··· Collected material ···

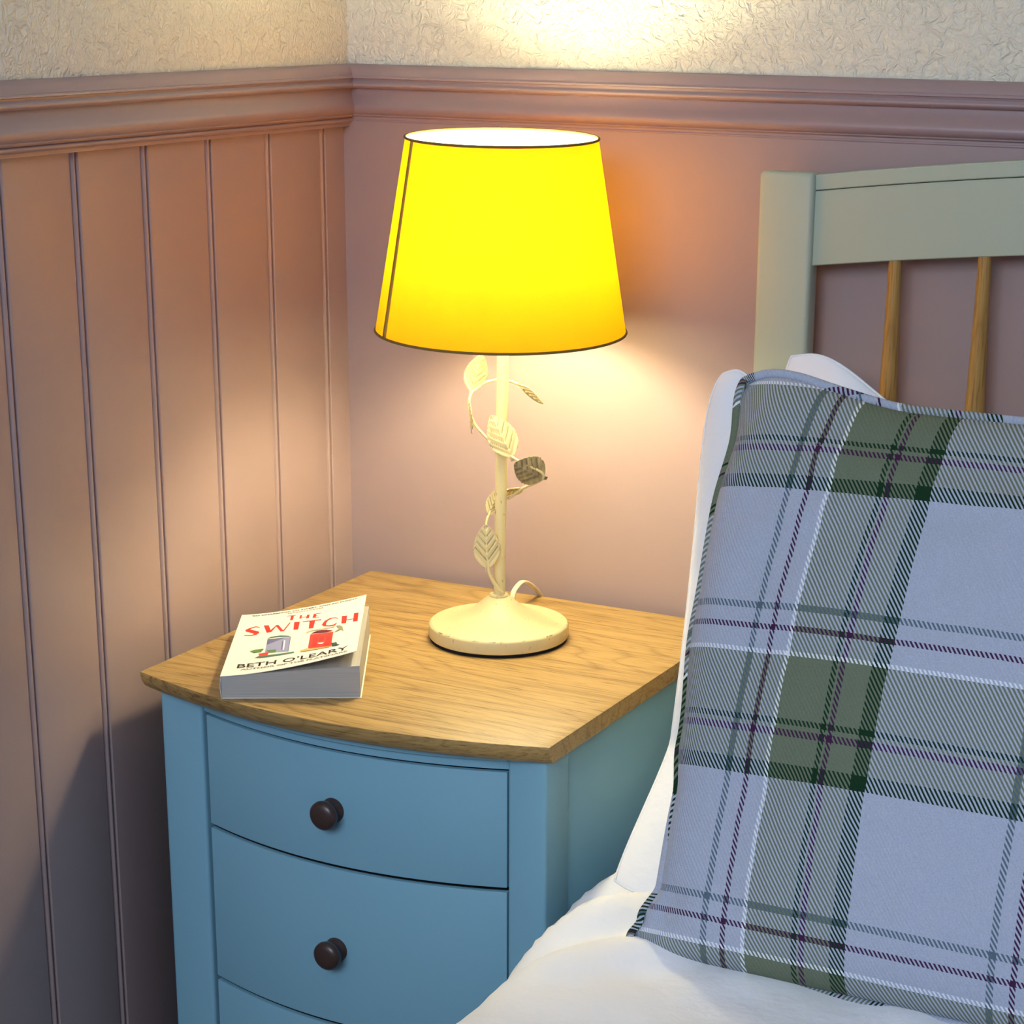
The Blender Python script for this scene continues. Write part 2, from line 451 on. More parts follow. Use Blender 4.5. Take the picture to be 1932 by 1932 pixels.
def stile(x0, x1):
    bm = bmesh.new(); box(bm, (x0, YF, 0.0), (x1, YF + 0.045, TZ - 0.020), 0.0035, 3); return off(link_mesh('corner_post', bm, M_BLUE, chest, angle=35))
stile(SX0, 0.0955); stile(0.4265, SX1)
for x0, x1 in ((SX0 + .003, SX0 + .018), (SX1 - .018, SX1 - .003)):
    off(box_obj('side_panel', (x0, YF + 0.044, 0.03), (x1, YB, TZ - 0.020), M_BLUE, chest, 0.001))
off(box_obj('back_panel', (SX0 + .018, YB - .008, 0.03), (SX1 - .018, YB, TZ - .022), M_BLUE, chest, 0))
off(box_obj('gap_shade_sheet', (0.0955, YF + 0.038, 0.06), (0.4265, YF + 0.042, TZ - .022), M_GAP_SHADE, chest, 0))  # dark sheet added so the drawer gaps look shaded
fb = lambda x: bow(x, 0.030, 0.0955, 0.4265)
# stepped rail below the top
off(bow_slab('front_rail', 0.0957, 0.4263, YF + 0.004, YF + 0.02, TZ - 0.0345, TZ - 0.020, M_BLUE, chest, fbow=fb))
off(bow_slab('front_rail', 0.0957, 0.4263, YF - 0.001, YF + 0.02, TZ - 0.0265, TZ - 0.0205, M_BLUE, chest, fbow=fb, bev=0.002))
gaps = [OZ - 0.5175, OZ - 0.6330, OZ - 0.7950, OZ - 0.967]
for i in range(3):
    zt, zb = gaps[i] - 0.0021, gaps[i + 1] + 0.0021
    d = off(bow_slab('drawer', 0.0996, 0.4242, YF + 0.004, YF + 0.012, zb, zt, M_BLUE, chest, fbow=fb, bev=0.0008, top_bev=0.0008, thick=0.005))
    bow_slab('drawer_gap_shade', 0.0997, 0.4241, YF + 0.0091, YF + 0.036, zb - .0008, zt + .0008, M_GAP_SHADE, d, fbow=fb)  # added behind each front; its near-black colour paints the gap shade
    kx, kz = 0.2590, (OZ - 0.5765, OZ - 0.7165, OZ - 0.885)[i]
    prof = [(.0001, -.001), (.0120, -.001), (.0116, .0015), (.0096, .0035), (.0090, .0060), (.0106, .0090), (.0130, .0120), (.0140, .0150), (.0136, .0178), (.0112, .0202), (.0066, .0216), (.0001, .0220)]
    kn = lathe('knob', prof, M_KNOB, d, seg=32, angle=60)
    kn.rotation_euler = (math.radians(90), 0, 0); kn.location = (kx, YF + 0.004 - fb(kx), kz)
    kn['label'] = 'round dark brown knob'
off(bow_slab('plinth', 0.0957, 0.4263, YF + 0.006, YF + 0.02, 0.05, OZ - 0.970, M_BLUE, chest, fbow=fb))

# ---------------------------------------------------------------- table lamp
LX, LY = 0.2825, -0.183
lamp = empty('table_lamp', (LX, LY, TZ), math.atan2(0.45527, 0.89035))   # local +x runs right, +y to the back
tag(lamp, 'lit table lamp with a yellow tapered shade and cream leafy vine stem', 'lamp')
base_prof = [(.0001, .0030), (.0690, .0030), (.0702, .0042), (.0703, .0125), (.0701, .0148), (.0699, .0156), (.0693, .0165), (.0684, .0172), (.0670, .0178), (.0600, .0192), (.0500, .0214), (.0400, .0243), (.0310, .0280), (.0240, .0325), (.0185, .0373), (.0140, .0412), (.0110, .0435), (.0088, .0440), (.0001, .0440)]
bo = lathe('lamp_base', base_prof, M_CREAM, lamp, seg=192, angle=50)
at = bo.data.attributes.new('wear_and_shade', 'FLOAT', 'POINT')      # paint rubbed off along the rim
at.data.foreach_set('value', [max(0.0, min(0.9, 3.0 * fbm(v.co, 110, 1) - 0.35)) if .0160 < v.co.z < .0170 else 0.0 for v in bo.data.vertices])
lathe('felt_pad', [(.0001, 0), (.0690, 0), (.0694, .0031), (.0001, .0031)], M_BLACK, lamp)['label'] = 'black felt pad'
lathe('collar', [(.0001, .0438), (.0092, .0438), (.0098, .0448), (.0092, .0460), (.0065, .0463), (.0001, .0463)], M_CREAM, lamp, seg=32)
lean = 0.0145
pole = lathe('pole', [(.0001, .0455), (.0058, .0455), (.0058, .335), (.0001, .335)], M_CREAM, lamp, seg=28)
pole.rotation_euler = (0, lean, 0)
VINE = [(5.0, -7, 48.5), (-1.3, -9, 55.2), (-8.1, -11, 67.7), (-10.2, -12, 76.7), (-11.8, -10, 97.8), (-12.4, -6, 115.7), (-10.0, 0, 126.6), (-3.4, 8, 133.9), (3.4, 10, 138.8), (12.3, 9, 143.5), (22.9, 3, 153.0), (35.0, -6, 160.5), (43.3, -13, 167.0), (42.2, -17, 174.0), (30.3, -17, 180.5), (16.4, -16, 186.9), (4.9, -12, 194.4), (-8.1, -8, 202.9), (-18.5, -6, 212.9), (-24.7, -4, 221.3), (-28.3, -4, 233.3), (-28.3, -3, 243.5), (-24.8, 0, 250.7), (-18.8, 6, 254.9), (-8.6, 9, 258.6), (0.2, 10, 259.6), (10.5, 8, 259.0), (18.9, 3, 256.8)]
mm = lambda p: Vector(p) / 1000
tube('vine_stem', catmull([mm(p) for p in VINE], 6), lambda t: 0.00135 + 0.0006 * math.sin(min(1, t * 8) * math.pi), M_CREAM, lamp, seg=8)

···

### [Exercise objective]
Reproduce the full listing faithfully, but do not carry over any pictures.

### [Correct output]
The Blender Python script for this scene continues. Write part 2, from line 451 on. More parts follow. Use Blender 4.5. Take the picture to be 1932 by 1932 pixels.
def stile(x0, x1):
    bm = bmesh.new(); box(bm, (x0, YF, 0.0), (x1, YF + 0.045, TZ - 0.020), 0.0035, 3); return off(link_mesh('corner_post', bm, M_BLUE, chest, angle=35))
stile(SX0, 0.0955); stile(0.4265, SX1)
for x0, x1 in ((SX0 + .003, SX0 + .018), (SX1 - .018, SX1 - .003)):
    off(box_obj('side_panel', (x0, YF + 0.044, 0.03), (x1, YB, TZ - 0.020), M_BLUE, chest, 0.001))
off(box_obj('back_panel', (SX0 + .018, YB - .008, 0.03), (SX1 - .018, YB, TZ - .022), M_BLUE, chest, 0))
off(box_obj('gap_shade_sheet', (0.0955, YF + 0.038, 0.06), (0.4265, YF + 0.042, TZ - .022), M_GAP_SHADE, chest, 0))  # dark sheet added so the drawer gaps look shaded
fb = lambda x: bow(x, 0.030, 0.0955, 0.4265)
# stepped rail below the top
off(bow_slab('front_rail', 0.0957, 0.4263, YF + 0.004, YF + 0.02, TZ - 0.0345, TZ - 0.020, M_BLUE, chest, fbow=fb))
off(bow_slab('front_rail', 0.0957, 0.4263, YF - 0.001, YF + 0.02, TZ - 0.0265, TZ - 0.0205, M_BLUE, chest, fbow=fb, bev=0.002))
gaps = [OZ - 0.5175, OZ - 0.6330, OZ - 0.7950, OZ - 0.967]
for i in range(3):
    zt, zb = gaps[i] - 0.0021, gaps[i + 1] + 0.0021
    d = off(bow_slab('drawer', 0.0996, 0.4242, YF + 0.004, YF + 0.012, zb, zt, M_BLUE, chest, fbow=fb, bev=0.0008, top_bev=0.0008, thick=0.005))
    bow_slab('drawer_gap_shade', 0.0997, 0.4241, YF + 0.0091, YF + 0.036, zb - .0008, zt + .0008, M_GAP_SHADE, d, fbow=fb)  # added behind each front; its near-black colour paints the gap shade
    kx, kz = 0.2590, (OZ - 0.5765, OZ - 0.7165, OZ - 0.885)[i]
    prof = [(.0001, -.001), (.0120, -.001), (.0116, .0015), (.0096, .0035), (.0090, .0060), (.0106, .0090), (.0130, .0120), (.0140, .0150), (.0136, .0178), (.0112, .0202), (.0066, .0216), (.0001, .0220)]
    kn = lathe('knob', prof, M_KNOB, d, seg=32, angle=60)
    kn.rotation_euler = (math.radians(90), 0, 0); kn.location = (kx, YF + 0.004 - fb(kx), kz)
    kn['label'] = 'round dark brown knob'
off(bow_slab('plinth', 0.0957, 0.4263, YF + 0.006, YF + 0.02, 0.05, OZ - 0.970, M_BLUE, chest, fbow=fb))

# ---------------------------------------------------------------- table lamp
LX, LY = 0.2825, -0.183
lamp = empty('table_lamp', (LX, LY, TZ), math.atan2(0.45527, 0.89035))   # local +x runs right, +y to the back
tag(lamp, 'lit table lamp with a yellow tapered shade and cream leafy vine stem', 'lamp')
base_prof = [(.0001, .0030), (.0690, .0030), (.0702, .0042), (.0703, .0125), (.0701, .0148), (.0699, .0156), (.0693, .0165), (.0684, .0172), (.0670, .0178), (.0600, .0192), (.0500, .0214), (.0400, .0243), (.0310, .0280), (.0240, .0325), (.0185, .0373), (.0140, .0412), (.0110, .0435), (.0088, .0440), (.0001, .0440)]
bo = lathe('lamp_base', base_prof, M_CREAM, lamp, seg=192, angle=50)
at = bo.data.attributes.new('wear_and_shade', 'FLOAT', 'POINT')      # paint rubbed off along the rim
at.data.foreach_set('value', [max(0.0, min(0.9, 3.0 * fbm(v.co, 110, 1) - 0.35)) if .0160 < v.co.z < .0170 else 0.0 for v in bo.data.vertices])
lathe('felt_pad', [(.0001, 0), (.0690, 0), (.0694, .0031), (.0001, .0031)], M_BLACK, lamp)['label'] = 'black felt pad'
lathe('collar', [(.0001, .0438), (.0092, .0438), (.0098, .0448), (.0092, .0460), (.0065, .0463), (.0001, .0463)], M_CREAM, lamp, seg=32)
lean = 0.0145
pole = lathe('pole', [(.0001, .0455), (.0058, .0455), (.0058, .335), (.0001, .335)], M_CREAM, lamp, seg=28)
pole.rotation_euler = (0, lean, 0)
VINE = [(5.0, -7, 48.5), (-1.3, -9, 55.2), (-8.1, -11, 67.7), (-10.2, -12, 76.7), (-11.8, -10, 97.8), (-12.4, -6, 115.7), (-10.0, 0, 126.6), (-3.4, 8, 133.9), (3.4, 10, 138.8), (12.3, 9, 143.5), (22.9, 3, 153.0), (35.0, -6, 160.5), (43.3, -13, 167.0), (42.2, -17, 174.0), (30.3, -17, 180.5), (16.4, -16, 186.9), (4.9, -12, 194.4), (-8.1, -8, 202.9), (-18.5, -6, 212.9), (-24.7, -4, 221.3), (-28.3, -4, 233.3), (-28.3, -3, 243.5), (-24.8, 0, 250.7), (-18.8, 6, 254.9), (-8.6, 9, 258.6), (0.2, 10, 259.6), (10.5, 8, 259.0), (18.9, 3, 256.8)]
mm = lambda p: Vector(p) / 1000
tube('vine_stem', catmull([mm(p) for p in VINE], 6), lambda t: 0.00135 + 0.0006 * math.sin(min(1, t * 8) * math.pi), M_CREAM, lamp, seg=8)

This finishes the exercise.